Rachel, with this ring, I promise to encourage and inspire you, to laugh with you and to comfort you. We will walk together through life as partners and best friends. I promise that I shall always do my best to love and accept you exactly the way you are. With this ring, I give you your freedom and my trust in you. I promise to love you in good times and in bad, when life seems easy and when it seems hard, when our love is simple, and when it is an effort. I promise to cherish you and always respect you. These things I give to you today, and all the days of our lives. My heart is yours until the end of time.

Now, Rachel, please place your ring on Mitch’s finger and repeat after me:

Mitch, with this ring, I promise to encourage and inspire you, to laugh with you and to comfort you. We will walk together through life as partners and best friends. I promise that I shall always do my best to love and accept you exactly the way you are.

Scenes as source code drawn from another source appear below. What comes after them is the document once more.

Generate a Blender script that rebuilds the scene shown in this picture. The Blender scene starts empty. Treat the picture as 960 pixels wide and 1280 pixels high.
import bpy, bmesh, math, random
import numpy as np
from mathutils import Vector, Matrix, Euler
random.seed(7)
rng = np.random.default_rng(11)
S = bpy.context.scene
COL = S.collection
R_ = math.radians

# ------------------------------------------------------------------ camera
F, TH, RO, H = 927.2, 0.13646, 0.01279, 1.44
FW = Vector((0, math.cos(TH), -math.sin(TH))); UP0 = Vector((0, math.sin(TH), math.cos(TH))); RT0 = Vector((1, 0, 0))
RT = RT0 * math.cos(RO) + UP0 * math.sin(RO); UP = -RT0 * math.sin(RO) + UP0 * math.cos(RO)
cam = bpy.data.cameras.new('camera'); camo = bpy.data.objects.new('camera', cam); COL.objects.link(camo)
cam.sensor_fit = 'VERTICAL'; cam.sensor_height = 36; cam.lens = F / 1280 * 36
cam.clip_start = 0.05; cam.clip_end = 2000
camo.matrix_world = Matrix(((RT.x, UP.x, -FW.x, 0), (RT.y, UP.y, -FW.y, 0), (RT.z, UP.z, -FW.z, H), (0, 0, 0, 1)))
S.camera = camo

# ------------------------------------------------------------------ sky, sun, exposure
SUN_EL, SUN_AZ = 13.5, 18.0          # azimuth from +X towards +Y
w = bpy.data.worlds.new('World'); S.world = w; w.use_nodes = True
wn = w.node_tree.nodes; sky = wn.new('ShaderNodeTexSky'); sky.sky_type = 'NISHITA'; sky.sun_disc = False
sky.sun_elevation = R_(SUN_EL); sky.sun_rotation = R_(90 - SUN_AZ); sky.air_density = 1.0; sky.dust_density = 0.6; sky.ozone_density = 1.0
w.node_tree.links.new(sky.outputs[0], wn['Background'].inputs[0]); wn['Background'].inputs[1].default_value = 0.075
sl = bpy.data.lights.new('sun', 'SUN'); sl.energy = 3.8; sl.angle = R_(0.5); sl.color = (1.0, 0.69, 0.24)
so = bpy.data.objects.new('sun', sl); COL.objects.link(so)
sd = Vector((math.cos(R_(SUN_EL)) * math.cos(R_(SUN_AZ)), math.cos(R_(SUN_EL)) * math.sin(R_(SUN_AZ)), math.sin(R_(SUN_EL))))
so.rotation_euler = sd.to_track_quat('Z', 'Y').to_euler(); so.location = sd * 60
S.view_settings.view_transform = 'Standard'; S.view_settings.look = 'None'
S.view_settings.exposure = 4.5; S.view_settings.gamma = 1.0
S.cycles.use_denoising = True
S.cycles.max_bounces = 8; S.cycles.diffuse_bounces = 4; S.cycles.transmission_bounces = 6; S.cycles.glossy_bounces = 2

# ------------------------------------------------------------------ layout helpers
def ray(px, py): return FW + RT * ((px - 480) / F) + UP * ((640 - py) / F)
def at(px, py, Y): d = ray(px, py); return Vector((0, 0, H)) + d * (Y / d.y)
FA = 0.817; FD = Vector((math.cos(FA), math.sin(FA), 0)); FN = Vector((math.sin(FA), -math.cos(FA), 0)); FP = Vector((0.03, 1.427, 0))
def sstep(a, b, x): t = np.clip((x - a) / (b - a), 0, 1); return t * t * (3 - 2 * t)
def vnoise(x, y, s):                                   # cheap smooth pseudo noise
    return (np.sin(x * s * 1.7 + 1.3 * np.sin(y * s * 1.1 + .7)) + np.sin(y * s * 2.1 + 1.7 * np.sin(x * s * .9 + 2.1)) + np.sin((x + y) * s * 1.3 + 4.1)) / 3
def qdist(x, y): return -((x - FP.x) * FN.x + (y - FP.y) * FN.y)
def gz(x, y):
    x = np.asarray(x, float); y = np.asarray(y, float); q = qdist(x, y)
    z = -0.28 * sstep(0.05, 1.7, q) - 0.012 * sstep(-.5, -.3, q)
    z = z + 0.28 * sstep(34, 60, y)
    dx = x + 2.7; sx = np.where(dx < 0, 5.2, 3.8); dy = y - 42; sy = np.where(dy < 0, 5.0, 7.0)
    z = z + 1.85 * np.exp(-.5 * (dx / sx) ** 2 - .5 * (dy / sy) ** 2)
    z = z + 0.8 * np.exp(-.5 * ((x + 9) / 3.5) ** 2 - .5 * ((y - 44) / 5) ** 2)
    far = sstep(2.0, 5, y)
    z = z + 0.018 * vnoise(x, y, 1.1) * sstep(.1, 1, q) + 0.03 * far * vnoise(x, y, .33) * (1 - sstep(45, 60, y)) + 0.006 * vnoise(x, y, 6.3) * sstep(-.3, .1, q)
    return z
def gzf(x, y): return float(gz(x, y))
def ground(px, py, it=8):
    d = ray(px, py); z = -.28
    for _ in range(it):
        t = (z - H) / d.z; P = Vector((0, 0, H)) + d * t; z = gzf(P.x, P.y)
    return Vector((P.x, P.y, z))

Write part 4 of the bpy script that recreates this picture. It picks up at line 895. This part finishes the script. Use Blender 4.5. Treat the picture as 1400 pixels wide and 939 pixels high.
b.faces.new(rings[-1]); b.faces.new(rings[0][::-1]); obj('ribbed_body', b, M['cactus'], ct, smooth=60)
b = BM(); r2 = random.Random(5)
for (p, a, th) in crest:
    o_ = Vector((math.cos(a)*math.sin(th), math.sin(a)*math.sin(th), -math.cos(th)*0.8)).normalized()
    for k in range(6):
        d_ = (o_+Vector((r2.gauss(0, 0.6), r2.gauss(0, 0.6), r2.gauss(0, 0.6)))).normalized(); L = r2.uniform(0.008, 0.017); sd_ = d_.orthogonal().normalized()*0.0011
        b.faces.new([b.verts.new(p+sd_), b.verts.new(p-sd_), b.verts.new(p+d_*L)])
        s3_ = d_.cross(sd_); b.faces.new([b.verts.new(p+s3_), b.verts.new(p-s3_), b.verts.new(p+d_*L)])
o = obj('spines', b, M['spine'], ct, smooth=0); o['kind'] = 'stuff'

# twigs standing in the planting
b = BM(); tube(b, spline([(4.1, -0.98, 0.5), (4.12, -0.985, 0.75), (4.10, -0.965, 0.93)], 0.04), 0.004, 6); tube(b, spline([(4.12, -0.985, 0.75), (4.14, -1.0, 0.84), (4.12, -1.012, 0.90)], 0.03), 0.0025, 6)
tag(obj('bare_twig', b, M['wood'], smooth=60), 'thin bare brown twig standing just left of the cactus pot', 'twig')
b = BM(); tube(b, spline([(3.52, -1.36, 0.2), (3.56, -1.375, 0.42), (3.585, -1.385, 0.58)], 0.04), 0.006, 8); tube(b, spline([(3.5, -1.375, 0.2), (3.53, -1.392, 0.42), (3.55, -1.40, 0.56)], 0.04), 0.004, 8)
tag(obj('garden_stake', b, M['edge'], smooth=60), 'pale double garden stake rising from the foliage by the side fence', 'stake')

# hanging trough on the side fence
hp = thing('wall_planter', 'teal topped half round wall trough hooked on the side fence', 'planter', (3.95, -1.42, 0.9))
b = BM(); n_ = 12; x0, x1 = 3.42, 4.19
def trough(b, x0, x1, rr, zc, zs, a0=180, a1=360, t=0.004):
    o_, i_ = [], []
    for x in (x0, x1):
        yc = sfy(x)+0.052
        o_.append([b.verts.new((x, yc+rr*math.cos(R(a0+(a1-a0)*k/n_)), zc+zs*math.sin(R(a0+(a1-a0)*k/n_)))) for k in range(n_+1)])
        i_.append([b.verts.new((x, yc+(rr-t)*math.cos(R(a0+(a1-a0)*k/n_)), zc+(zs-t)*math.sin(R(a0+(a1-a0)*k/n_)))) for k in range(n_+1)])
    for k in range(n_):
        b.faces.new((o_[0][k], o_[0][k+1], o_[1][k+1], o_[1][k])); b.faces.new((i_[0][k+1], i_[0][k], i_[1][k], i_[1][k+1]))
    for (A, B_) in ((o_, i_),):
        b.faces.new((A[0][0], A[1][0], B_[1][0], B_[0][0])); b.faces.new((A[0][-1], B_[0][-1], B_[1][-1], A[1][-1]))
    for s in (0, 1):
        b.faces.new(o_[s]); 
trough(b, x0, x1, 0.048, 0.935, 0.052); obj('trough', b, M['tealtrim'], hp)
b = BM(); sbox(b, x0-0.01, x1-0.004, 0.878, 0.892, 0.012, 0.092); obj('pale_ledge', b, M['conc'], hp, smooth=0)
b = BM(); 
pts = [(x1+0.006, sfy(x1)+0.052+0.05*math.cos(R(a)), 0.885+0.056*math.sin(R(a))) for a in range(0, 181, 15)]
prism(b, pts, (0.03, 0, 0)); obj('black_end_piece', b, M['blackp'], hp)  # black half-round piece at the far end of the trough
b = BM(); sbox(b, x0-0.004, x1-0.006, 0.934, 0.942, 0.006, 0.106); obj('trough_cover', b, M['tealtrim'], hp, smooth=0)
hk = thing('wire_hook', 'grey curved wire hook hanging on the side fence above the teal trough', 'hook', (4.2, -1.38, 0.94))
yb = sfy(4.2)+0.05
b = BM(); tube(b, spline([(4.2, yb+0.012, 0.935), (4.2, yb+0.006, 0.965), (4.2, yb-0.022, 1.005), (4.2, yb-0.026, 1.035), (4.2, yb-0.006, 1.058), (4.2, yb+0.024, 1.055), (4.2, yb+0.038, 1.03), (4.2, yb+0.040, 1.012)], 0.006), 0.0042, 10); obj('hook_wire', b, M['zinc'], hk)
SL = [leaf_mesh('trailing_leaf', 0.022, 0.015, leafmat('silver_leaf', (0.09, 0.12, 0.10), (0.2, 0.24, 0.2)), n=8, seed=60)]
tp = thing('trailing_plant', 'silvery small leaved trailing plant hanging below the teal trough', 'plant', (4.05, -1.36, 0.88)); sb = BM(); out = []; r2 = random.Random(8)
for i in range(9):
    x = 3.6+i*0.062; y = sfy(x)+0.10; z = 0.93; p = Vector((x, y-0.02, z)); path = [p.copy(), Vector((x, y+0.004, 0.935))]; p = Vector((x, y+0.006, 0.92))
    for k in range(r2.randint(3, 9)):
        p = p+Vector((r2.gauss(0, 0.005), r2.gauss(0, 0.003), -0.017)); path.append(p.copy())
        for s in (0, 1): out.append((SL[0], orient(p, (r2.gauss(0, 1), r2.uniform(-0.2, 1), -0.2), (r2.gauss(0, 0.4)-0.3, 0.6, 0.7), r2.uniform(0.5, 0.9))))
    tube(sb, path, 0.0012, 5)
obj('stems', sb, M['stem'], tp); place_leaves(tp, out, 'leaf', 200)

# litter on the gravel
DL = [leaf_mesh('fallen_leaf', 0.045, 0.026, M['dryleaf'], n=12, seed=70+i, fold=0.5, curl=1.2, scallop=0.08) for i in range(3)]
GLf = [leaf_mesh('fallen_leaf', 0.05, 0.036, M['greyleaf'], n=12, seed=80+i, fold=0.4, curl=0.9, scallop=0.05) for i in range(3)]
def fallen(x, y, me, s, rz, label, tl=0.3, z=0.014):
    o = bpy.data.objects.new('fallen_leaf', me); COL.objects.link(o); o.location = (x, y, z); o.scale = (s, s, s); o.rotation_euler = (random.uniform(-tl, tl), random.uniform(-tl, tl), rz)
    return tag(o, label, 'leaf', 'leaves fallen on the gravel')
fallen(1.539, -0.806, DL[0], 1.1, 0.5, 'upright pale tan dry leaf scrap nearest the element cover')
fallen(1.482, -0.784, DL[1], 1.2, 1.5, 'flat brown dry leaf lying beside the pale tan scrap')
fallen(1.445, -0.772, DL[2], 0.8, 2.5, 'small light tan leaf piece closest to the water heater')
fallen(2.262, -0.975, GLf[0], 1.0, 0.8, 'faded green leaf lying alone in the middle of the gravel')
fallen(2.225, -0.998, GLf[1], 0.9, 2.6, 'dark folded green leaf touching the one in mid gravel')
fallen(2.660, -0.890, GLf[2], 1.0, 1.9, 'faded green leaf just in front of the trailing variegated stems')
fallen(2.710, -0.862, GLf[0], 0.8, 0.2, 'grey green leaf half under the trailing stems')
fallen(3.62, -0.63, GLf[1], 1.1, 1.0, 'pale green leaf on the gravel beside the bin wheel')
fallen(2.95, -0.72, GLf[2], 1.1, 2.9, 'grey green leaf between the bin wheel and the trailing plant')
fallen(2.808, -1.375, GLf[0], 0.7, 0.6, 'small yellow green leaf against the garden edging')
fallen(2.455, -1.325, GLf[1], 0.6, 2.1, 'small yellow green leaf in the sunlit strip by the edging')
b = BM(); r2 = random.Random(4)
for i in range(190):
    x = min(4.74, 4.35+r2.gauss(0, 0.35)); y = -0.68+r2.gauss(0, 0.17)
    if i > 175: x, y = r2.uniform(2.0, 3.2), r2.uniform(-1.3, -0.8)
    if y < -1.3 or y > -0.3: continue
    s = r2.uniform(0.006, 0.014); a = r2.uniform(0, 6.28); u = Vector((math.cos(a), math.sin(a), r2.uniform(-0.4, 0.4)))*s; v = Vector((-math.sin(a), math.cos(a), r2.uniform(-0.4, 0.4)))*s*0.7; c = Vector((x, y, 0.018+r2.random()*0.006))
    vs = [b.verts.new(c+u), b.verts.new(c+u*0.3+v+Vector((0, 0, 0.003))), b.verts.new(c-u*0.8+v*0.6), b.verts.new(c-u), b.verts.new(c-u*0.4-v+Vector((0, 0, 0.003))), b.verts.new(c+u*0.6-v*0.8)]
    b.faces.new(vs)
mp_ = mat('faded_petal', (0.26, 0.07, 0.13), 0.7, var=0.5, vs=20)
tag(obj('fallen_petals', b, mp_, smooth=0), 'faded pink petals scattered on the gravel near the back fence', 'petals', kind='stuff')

With this ring, I give you your freedom and my trust in you. I promise to love you in good times and in bad, when life seems easy and when it seems hard, when our love is simple, and when it is an effort. I promise to cherish you and always respect you. These things I give to you today, and all the days of our lives. My heart is yours until the end of time.

And now just one final blessing:

Now you will feel no rain,

for each of you will be shelter for the other.

Now you will feel no cold,

for each of you will be warmth for the other.

Now there is no more loneliness.

Now you are two persons,

but there is only one life before you.

May your days together be good and long

upon the earth.

Rachel and Mitch, you have pledged your love, exchanged vows and rings, and been thoroughly surrounded by love and blessings of your friends and family. There is nothing more which can, should, or need be done. So with great joy and best wishes, I pronounce you –

Mitch jumps in, dips Rachel, and kisses her.

– I pronounce you United in Marriage. You may now rock out!

Wedding party produces blow-up guitars and sunglasses and rocks out.

Assistants drop blow-up instruments from the rafters and EVERYONE rocks out.